Terkadang dia ke teras rumahku tanpa membawa apapun. Saat itu aku sedikit tahu, bahwa sesungguhnya dia membutuhkan perhatian. Terkadang dia menirukan adzan ketika telunjuknya mengarah pada mushola yang letaknya tepat di samping rumahku, kemudian dilanjutkan dengan sholawat. Ya memang bahasanya nggak karuan dan sangat tidak jelas, tetapi aku masih bisa menangkapnya. Sesekali dia menyanyi  lagu ‘bintang kecil’ dan beberapa lagu anak-anak lainnya dengan lirik yang tidak jelas, tetapi nadanya cukup menerangkan lagu apa yang dia nyanyikan. Setelah selesai menyanyi, dia ketawa keras sendiri, terkadang bertepuk  tangan sendiri.
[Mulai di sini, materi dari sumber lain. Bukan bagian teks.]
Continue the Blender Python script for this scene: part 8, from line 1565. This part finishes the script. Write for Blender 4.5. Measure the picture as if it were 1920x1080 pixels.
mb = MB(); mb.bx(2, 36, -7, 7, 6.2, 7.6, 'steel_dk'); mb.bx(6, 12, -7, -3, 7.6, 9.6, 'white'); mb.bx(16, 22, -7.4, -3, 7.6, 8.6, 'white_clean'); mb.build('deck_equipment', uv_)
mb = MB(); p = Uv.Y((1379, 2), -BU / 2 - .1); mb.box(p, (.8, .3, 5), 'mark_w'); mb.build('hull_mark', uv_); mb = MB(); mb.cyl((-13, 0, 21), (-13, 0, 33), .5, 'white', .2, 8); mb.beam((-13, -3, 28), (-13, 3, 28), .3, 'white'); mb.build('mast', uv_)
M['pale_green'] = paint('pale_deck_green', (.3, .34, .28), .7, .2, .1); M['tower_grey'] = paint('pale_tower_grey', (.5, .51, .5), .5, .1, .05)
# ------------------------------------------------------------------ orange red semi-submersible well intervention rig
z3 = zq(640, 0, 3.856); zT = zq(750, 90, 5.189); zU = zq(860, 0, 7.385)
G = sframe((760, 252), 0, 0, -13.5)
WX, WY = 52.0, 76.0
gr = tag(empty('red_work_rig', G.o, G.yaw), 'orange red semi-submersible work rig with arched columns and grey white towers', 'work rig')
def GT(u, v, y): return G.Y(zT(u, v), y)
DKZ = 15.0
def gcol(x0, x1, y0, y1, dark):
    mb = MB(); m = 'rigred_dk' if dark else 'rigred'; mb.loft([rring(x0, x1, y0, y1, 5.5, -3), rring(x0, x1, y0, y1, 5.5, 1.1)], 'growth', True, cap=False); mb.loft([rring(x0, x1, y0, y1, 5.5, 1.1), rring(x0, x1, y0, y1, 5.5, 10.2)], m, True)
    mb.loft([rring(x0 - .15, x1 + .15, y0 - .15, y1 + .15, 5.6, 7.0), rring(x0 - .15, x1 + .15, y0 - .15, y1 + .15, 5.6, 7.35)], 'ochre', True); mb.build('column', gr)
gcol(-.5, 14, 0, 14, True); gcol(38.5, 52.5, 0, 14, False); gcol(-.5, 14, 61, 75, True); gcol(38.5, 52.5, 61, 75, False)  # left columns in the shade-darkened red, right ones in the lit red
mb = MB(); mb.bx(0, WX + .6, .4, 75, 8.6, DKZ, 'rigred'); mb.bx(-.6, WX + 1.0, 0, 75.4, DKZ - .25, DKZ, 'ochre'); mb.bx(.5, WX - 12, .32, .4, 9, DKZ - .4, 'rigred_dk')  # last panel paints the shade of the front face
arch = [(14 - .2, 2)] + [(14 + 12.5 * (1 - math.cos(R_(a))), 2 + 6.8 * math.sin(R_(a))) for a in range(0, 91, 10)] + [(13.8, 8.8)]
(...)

Saat aku, adek atau ibuku memintanya menyanyi lagu dolanan seperti ‘menthok-menthok’ ataupun ‘bebek adus kali’, dia pun bisa menyanyikannya.
Semua lagu-lagu yang dia bisa itu adalah hafalan ketika dia sekolah di SLB dahulu yang tidak sampai 1 tahun. Sedangkan hafalan adzan dan sholawatnya, karena kadang-kadang kakeknya mengajaknya ke mushola.
‘‘Andaikan orang tuanya lebih peduli padanya, pasti dia bisa sembuh’’ pikirku. Untuk anak seperti dia, ingatannya cukup kuat. Mungkin tidak akan seperti ini jadinya bila ia disekolahkan. Sayangnya tidak banyak yang memperhatikannya. Kakek dan neneknya pun kurang menyadari  pendidikan itu penting untuknya. Sementara ibunya sudah jarang menjenguknya, apalagi sang ayah.
Kini usianya sudah 12 tahun, tubuh yang semakin besar, semakin mudah memberontak dengan kakek dan neneknya. Sehingga kakek dan neneknya selalu sedia sebilah kayu untuk memukulnya ketika dia bandel untuk diajak pulang ke rumah. Banyak orang yang memandang dia layaknya ‘monster’. Dia hanya sering berada di rumah ketika sang ibu menjenguk atau saat sakit kejang-kejangnya kambuh. Lantas bagaimana nasibnya bila kakek dan neneknya semakin tua dan tidak kuasa mengasuhnya kembali? Sangat sedih apabila membayangkan semua itu. Dia butuh kasih sayang orang tuanya, aku rasa kuncinya adalah itu.  Dibalik diamnya, aku yakin dia menangis. Dibalik ketegarannya, aku yakin dia begitu ingin berjumpa dengan orang tuanya. Dibalik kesendiriannya, aku yakin dia ingin ayah dan ibunya berada disisinya.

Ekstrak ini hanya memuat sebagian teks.